See, usually in the nightmare, George Clooney eventually makes a grand entrance, hands me a martini, and bantering some terribly charming Cary Grant-esque witticisms, skirts me away from whatever mayhem lay before me. But unfortunately Mr. Clooney was nowhere to be seen: Only the farmer with the brain-mashing shovel.
“So you guys need to hang around tonight! Nobody leaves early! And make sure you give the actors the notes from the Director before each scene, OK?!” we were admonished, as if the unprofessional act of camera-blocking in front of the live studio audience was somehow our fault. But like five toddlers allegedly caught eating paste during recess, we nodded obediently.
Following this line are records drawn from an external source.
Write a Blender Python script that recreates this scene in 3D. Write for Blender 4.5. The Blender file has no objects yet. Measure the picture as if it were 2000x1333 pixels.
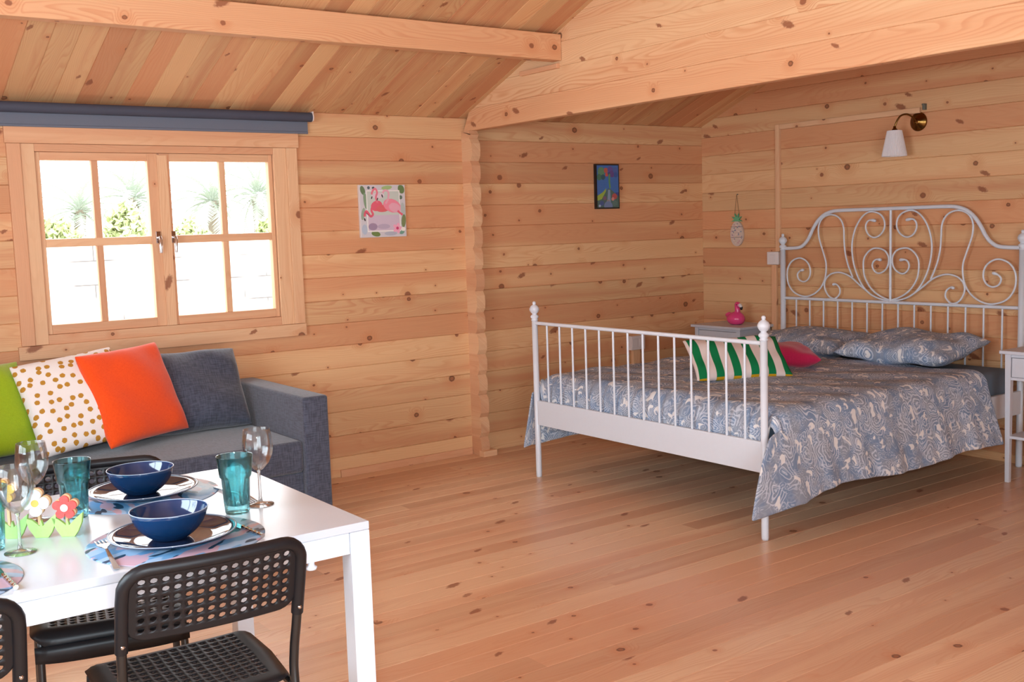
import bpy, math, random
from math import pi, sin, cos, sqrt, radians
from mathutils import Vector, Matrix
C = bpy.context.scene.collection

# ---------------------------------------------------------------- camera, world, lights, exposure
H = 1.42
F_PX, YAW, PITCH, ROLL = 2095.26, 0.62131869, 0.10593498, 0.03211394
fw = Vector((sin(YAW)*cos(PITCH), cos(YAW)*cos(PITCH), -sin(PITCH)))
rt = Vector((cos(YAW), -sin(YAW), 0)); dn = fw.cross(rt)
r2 = cos(ROLL)*rt + sin(ROLL)*dn; d2 = -sin(ROLL)*rt + cos(ROLL)*dn
cam = bpy.data.cameras.new('camera'); cam.sensor_width = 36; cam.lens = F_PX/2000*36
cam.clip_start = 0.02; cam.clip_end = 200
co = bpy.data.objects.new('camera', cam); C.objects.link(co)
m3 = Matrix((r2, -d2, -fw)).transposed()
co.matrix_world = Matrix.Translation((0, 0, H)) @ m3.to_4x4()
sc = bpy.context.scene; sc.camera = co
sc.view_settings.view_transform = 'Standard'; sc.view_settings.look = 'None'
sc.view_settings.gamma = 1; sc.view_settings.use_curve_mapping = False
sc.view_settings.exposure = 0.16
W = bpy.data.worlds.new('world'); sc.world = W; W.use_nodes = True
bg = W.node_tree.nodes['Background']; bg.inputs[0].default_value = (0.93, 0.97, 1.0, 1); bg.inputs[1].default_value = 5.0

def area(name, loc, target, sx, sy, power, color):
    l = bpy.data.lights.new(name, 'AREA'); l.shape = 'RECTANGLE'; l.size = sx; l.size_y = sy
    l.energy = power; l.color = color
    o = bpy.data.objects.new(name, l); C.objects.link(o); o.location = loc
    o.rotation_euler = (Vector(target)-Vector(loc)).to_track_quat('-Z', 'Y').to_euler()
    return o
# daylight falling through the glazed doors behind the photographer and the window on the left
area('daylight_patio_doors', (0.35, -1.78, 1.15), (0.35, 2, 1.15), 2.2, 1.9, 74, (0.69, 0.87, 1.0))
area('daylight_side_window', (-1.13, 2.4, 1.45), (2, 2.6, 1.2), 2.0, 1.15, 78, (0.69, 0.87, 1.0))
# the camera's own flash, left of and above the lens, and its bounce off the ceiling
area('camera_flash', (-0.08, -0.02, 1.56), (1.6, 4.2, 1.0), 0.12, 0.08, 40, (0.76, 0.90, 1.0))

# ---------------------------------------------------------------- colour + node helpers
def lin(c): return c/12.92 if c <= 0.04045 else ((c+0.055)/1.055)**2.4
def rgb(r, g, b, a=1): return (lin(r/255), lin(g/255), lin(b/255), a)

class N:
    def __init__(s, name):
        s.m = bpy.data.materials.new(name); s.m.use_nodes = True
        s.t = s.m.node_tree; s.t.nodes.clear()
        s.out = s.t.nodes.new('ShaderNodeOutputMaterial')
        s.p = s.t.nodes.new('ShaderNodeBsdfPrincipled')
        s.t.links.new(s.p.outputs[0], s.out.inputs[0])
    def node(s, k, **kw):
        n = s.t.nodes.new(k)
        for a, b in kw.items(): setattr(n, a, b)
        return n
    def put(s, sock, v):
        if hasattr(v, 'is_linked') or isinstance(v, bpy.types.NodeSocket): s.t.links.new(v, sock)
        else:
            try: sock.default_value = v
            except Exception: sock.default_value = tuple(v)[:3]
    def math(s, op, a, b=0.0, c=None, clamp=False):
        n = s.node('ShaderNodeMath', operation=op, use_clamp=clamp)
        s.put(n.inputs[0], a); s.put(n.inputs[1], b)
        if c is not None: s.put(n.inputs[2], c)
        return n.outputs[0]
    def ramp(s, v, a, b, x=0.0, y=1.0, smooth=True):
        n = s.node('ShaderNodeMapRange', clamp=True)
        if smooth: n.interpolation_type = 'SMOOTHSTEP'
        s.put(n.inputs[0], v); s.put(n.inputs[1], a); s.put(n.inputs[2], b); s.put(n.inputs[3], x); s.put(n.inputs[4], y)
        return n.outputs[0]
    def mix(s, f, a, b, blend='MIX'):
        n = s.node('ShaderNodeMix', data_type='RGBA', blend_type=blend)
        s.put(n.inputs[0], f); s.put(n.inputs[6], a); s.put(n.inputs[7], b)
        return n.outputs[2]
    def uv(s, name='UVMap'):
        n = s.node('ShaderNodeUVMap'); n.uv_map = name
        q = s.node('ShaderNodeSeparateXYZ'); s.t.links.new(n.outputs[0], q.inputs[0])
        return q.outputs[0], q.outputs[1]
    def obj(s):
        n = s.node('ShaderNodeTexCoord'); return n.outputs['Object']
    def vec(s, x, y, z=0.0):
        n = s.node('ShaderNodeCombineXYZ'); s.put(n.inputs[0], x); s.put(n.inputs[1], y); s.put(n.inputs[2], z)
        return n.outputs[0]
    def noise(s, v, scale=1.0, detail=2.0, rough=0.5, dist=0.0):
        n = s.node('ShaderNodeTexNoise'); s.put(n.inputs['Vector'], v); n.inputs['Scale'].default_value = scale
        n.inputs['Detail'].default_value = detail; n.inputs['Roughness'].default_value = rough
        n.inputs['Distortion'].default_value = dist
        return n.outputs[0]
    def voro(s, v, scale=1.0, feature='F1', rnd=1.0):
        n = s.node('ShaderNodeTexVoronoi', voronoi_dimensions='2D', feature=feature); s.put(n.inputs['Vector'], v)
        n.inputs['Scale'].default_value = scale; n.inputs['Randomness'].default_value = rnd
        q = s.node('ShaderNodeSeparateColor'); s.t.links.new(n.outputs['Color'], q.inputs[0])
        return n.outputs['Distance'], q.outputs[0], q.outputs[1], q.outputs[2], n.outputs['Position']
    def bump(s, h, strength=0.2, dist=0.002):
        n = s.node('ShaderNodeBump'); s.put(n.inputs['Height'], h)
        n.inputs['Strength'].default_value = strength; n.inputs['Distance'].default_value = dist
        s.t.links.new(n.outputs[0], s.p.inputs['Normal'])
    def set(s, color=None, rough=None, metal=None, spec=None, **kw):
        if color is not None: s.put(s.p.inputs['Base Color'], color)
        if rough is not None: s.put(s.p.inputs['Roughness'], rough)
        if metal is not None: s.p.inputs['Metallic'].default_value = metal
        if spec is not None: s.p.inputs['Specular IOR Level'].default_value = spec
        for k, v in kw.items(): s.put(s.p.inputs[k], v)
        return s.m

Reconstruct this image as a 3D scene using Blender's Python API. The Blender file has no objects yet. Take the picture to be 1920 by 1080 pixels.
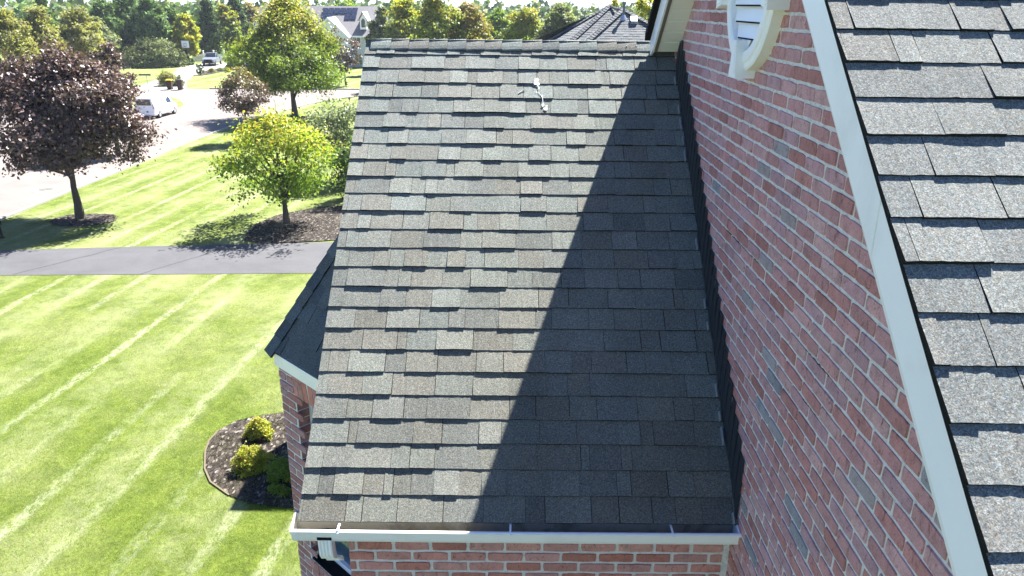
import bpy, bmesh, math, random
import numpy as np
from mathutils import Vector, Matrix
S = bpy.context.scene
COL = S.collection
R = math.radians

# ------------------------------------------------------------------ camera
CAM = np.array([-1.2119, -6.1142, 0.2759])
F_PX, PITCH, ROLL, YAW = 1442.4, 0.3540, 0.0094, 0.0011
_F = np.array([math.sin(YAW)*math.cos(PITCH), math.cos(YAW)*math.cos(PITCH), -math.sin(PITCH)])
_R0 = np.array([math.cos(YAW), -math.sin(YAW), 0.0]); _U0 = np.cross(_R0, _F)
_R = _R0*math.cos(ROLL) + _U0*math.sin(ROLL); _U = -_R0*math.sin(ROLL) + _U0*math.cos(ROLL)
cd = bpy.data.cameras.new('camera'); cam = bpy.data.objects.new('camera', cd); COL.objects.link(cam)
cd.sensor_width = 36; cd.lens = F_PX/1920*36; cd.clip_start = 0.05; cd.clip_end = 20000
cam.matrix_world = Matrix(((_R[0], _U[0], -_F[0], CAM[0]), (_R[1], _U[1], -_F[1], CAM[1]), (_R[2], _U[2], -_F[2], CAM[2]), (0, 0, 0, 1)))
S.camera = cam

# ------------------------------------------------------------------ light
SUN = np.array([0.60, 1.0, 1.5]); SUN = SUN/np.linalg.norm(SUN)
w = bpy.data.worlds.new("World"); S.world = w; w.use_nodes = True
nt = w.node_tree
sky = nt.nodes.new('ShaderNodeTexSky'); sky.sky_type = 'NISHITA'; sky.sun_disc = False
sky.sun_elevation = math.asin(SUN[2]); sky.sun_rotation = math.atan2(SUN[0], SUN[1])
sky.air_density = .7; sky.dust_density = 0.25; sky.ozone_density = 3.0
tint = nt.nodes.new('ShaderNodeMix'); tint.data_type = 'RGBA'; tint.blend_type = 'MULTIPLY'; tint.inputs[0].default_value = 1.0
nt.links.new(sky.outputs[0], tint.inputs[6]); tint.inputs[7].default_value = (.74, .88, 1.10, 1)
nt.links.new(tint.outputs[2], nt.nodes['Background'].inputs[0])
nt.nodes['Background'].inputs[1].default_value = 0.05
sl = bpy.data.lights.new('sun', 'SUN'); sl.energy = 5.0; sl.angle = R(0.5); sl.color = (1.0, 0.965, 0.90)
so = bpy.data.objects.new('sun', sl); COL.objects.link(so)
so.rotation_euler = Vector(SUN).to_track_quat('Z', 'Y').to_euler()
S.view_settings.view_transform = 'Standard'; S.view_settings.look = 'None'
S.view_settings.exposure = 2.4; S.view_settings.gamma = 1.0
S.render.resolution_x = 1024; S.render.resolution_y = 576

# ------------------------------------------------------------------ helpers
def nz(a):
    a = np.asarray(a, float); return a/np.linalg.norm(a)

class MB:
    """collects polygons with a colour and a material slot per face"""
    def __init__(s): s.v = []; s.f = []; s.c = []; s.m = []
    def poly(s, pts, col=(1, 1, 1), m=0):
        b = len(s.v); s.v += [tuple(map(float, p)) for p in pts]; s.f.append(tuple(range(b, b+len(pts)))); s.c.append(col); s.m.append(m)
    def faces(s, pts, fs, col=(1, 1, 1), m=0):
        b = len(s.v); s.v += [tuple(map(float, p)) for p in pts]
        for f in fs: s.f.append(tuple(b+i for i in f)); s.c.append(col); s.m.append(m)
    def frame_box(s, o, u, v, n, a, b, c, col=(1, 1, 1), m=0):
        """box spanning a=(a0,a1) along u, b along v, c along n"""
        o, u, v, n = map(np.asarray, (o, u, v, n))
        P = [o+u*x+v*y+n*z for z in c for y in b for x in a]
        s.faces(P, [(0, 2, 3, 1), (4, 5, 7, 6), (0, 1, 5, 4), (2, 6, 7, 3), (0, 4, 6, 2), (1, 3, 7, 5)], col, m)
    def box(s, x0, x1, y0, y1, z0, z1, col=(1, 1, 1), m=0):
        s.frame_box((0, 0, 0), (1, 0, 0), (0, 1, 0), (0, 0, 1), (x0, x1), (y0, y1), (z0, z1), col, m)
    def prism(s, pts, d, col=(1, 1, 1), m=0):
        pts = [np.asarray(p, float) for p in pts]; d = np.asarray(d, float); n = len(pts)
        P = pts + [p+d for p in pts]
        s.faces(P, [tuple(range(n))[::-1], tuple(range(n, 2*n))] + [(i, (i+1) % n, n+(i+1) % n, n+i) for i in range(n)], col, m)
    def tube(s, pts, rad, seg=8, col=(1, 1, 1), m=0, caps=True):
        pts = [np.asarray(p, float) for p in pts]; n = len(pts)
        rad = [rad]*n if not hasattr(rad, '__len__') else rad
        P = []
        for i, p in enumerate(pts):
            t = nz(pts[min(i+1, n-1)] - pts[max(i-1, 0)])
            a = nz(np.cross(t, (0.31, 0.17, 0.93) if abs(t[2]) < .9 else (1, 0.2, 0))); b = np.cross(t, a)
            for k in range(seg):
                th = 2*math.pi*k/seg; P.append(p + rad[i]*(math.cos(th)*a + math.sin(th)*b))
        fs = [(i*seg+k, i*seg+(k+1) % seg, (i+1)*seg+(k+1) % seg, (i+1)*seg+k) for i in range(n-1) for k in range(seg)]
        if caps: fs += [tuple(range(seg))[::-1], tuple(range((n-1)*seg, n*seg))]
        s.faces(P, fs, col, m)
    def ellipsoid(s, c, r, nu=12, nv=8, col=(1, 1, 1), m=0):
        P = []; c = np.asarray(c, float)
        for j in range(nv+1):
            th = math.pi*j/nv
            for i in range(nu):
                ph = 2*math.pi*i/nu; P.append(c + np.array([r[0]*math.sin(th)*math.cos(ph), r[1]*math.sin(th)*math.sin(ph), r[2]*math.cos(th)]))
        s.faces(P, [(j*nu+i, (j+1)*nu+i, (j+1)*nu+(i+1) % nu, j*nu+(i+1) % nu) for j in range(nv) for i in range(nu)], col, m)
    def build(s, name, mats, parent=None, clip=None, smooth=False, weld=False):
        me = bpy.data.meshes.new(name); me.from_pydata(s.v, [], s.f)
        if not isinstance(mats, (list, tuple)): mats = [mats]
        for mt in mats: me.materials.append(mt)
        me.polygons.foreach_set('material_index', s.m)
        at = me.attributes.new('Col', 'FLOAT_COLOR', 'FACE')
        at.data.foreach_set('color', np.array([(c[0], c[1], c[2], 1) for c in s.c], dtype=np.float32).ravel())
        if clip or weld:
            bm = bmesh.new(); bm.from_mesh(me)
            if weld: bmesh.ops.remove_doubles(bm, verts=bm.verts, dist=1e-5)
            for (co, no) in (clip or []):
                bmesh.ops.bisect_plane(bm, geom=bm.verts[:]+bm.edges[:]+bm.faces[:], dist=1e-6, plane_co=Vector(co), plane_no=Vector(no), clear_outer=True)
            bm.to_mesh(me); bm.free()
        if smooth: me.polygons.foreach_set('use_smooth', [True]*len(me.polygons))
        me.update()
        return link(name, me, parent)

def link(name, me, parent=None):
    o = bpy.data.objects.new(name, me); COL.objects.link(o)
    if parent is not None:
        o.parent = parent
        L = Vector((0, 0, 0)); p = parent
        while p is not None and 'wc' not in p: p = p.parent
        if p is not None and parent is p and p['wc']: o.location = -p.location
    return o
def tag(o, label=None, cat=None, group=None, kind=None):
    if label: o['label'] = label
    if cat: o['category'] = cat
    if group: o['group'] = group
    if kind: o['kind'] = kind
    return o
def thing(name, label, cat, loc=(0, 0, 0), rz=0, group=None, world=False):
    """Empty at the thing's base; world=True means that its parts are written in world coordinates"""
    o = bpy.data.objects.new(name, None); COL.objects.link(o); o.location = loc; o.rotation_euler = (0, 0, rz)
    o.empty_display_size = .2
    o['wc'] = 1 if world else 0
    return tag(o, label, cat, group)
def copy_thing(o, loc, rz, label, scale=None):
    c = o.copy(); COL.objects.link(c); c.location = loc; c.rotation_euler = (0, 0, rz); c['label'] = label
    if scale: c.scale = scale
    def rec(a, b):
        for ch in list(a.children):
            d = ch.copy(); COL.objects.link(d); d.parent = b; rec(ch, d)
    rec(o, c); return c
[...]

After all, a crew has to stick together.
***
Unfurling the wad of bills later that evening, I smiled at each of the written names of my co-workers who had all patted me on the back, glad-handed me in congratulations for winning Dollar Day and cheered me on in the spirit of one of the ‘little’ people collecting the Show Dough. “Don’t try to deposit them all at once in the bank” an audio guy piped up, as audio guys are apt to do. “That’s defaced money, and they probably won’t accept it” he added helpfully. (Frankly, I was more concerned with the appearance of looking like one painfully lousy stripper in front of a teller…)
But scanning through the dollars, I belly-laughed out loud to see the last bill rubber-stamped with the official “WheresGeorge.com” website imprinted on the back.
Wherever the “L4499---7E; Series 2006” dollar may be these days, he gets a hearty “Spasibo!” (i.e. ‘thank you!’), for helping to pay for a quart of milk at my local Russian Deli for my feline sidekick.
And wherever my crew may be during our hiatus, I owe them all a hearty “Spasibo!” too, for reminding me what it feels like to have an extended family, no matter where my place happens to be in this world.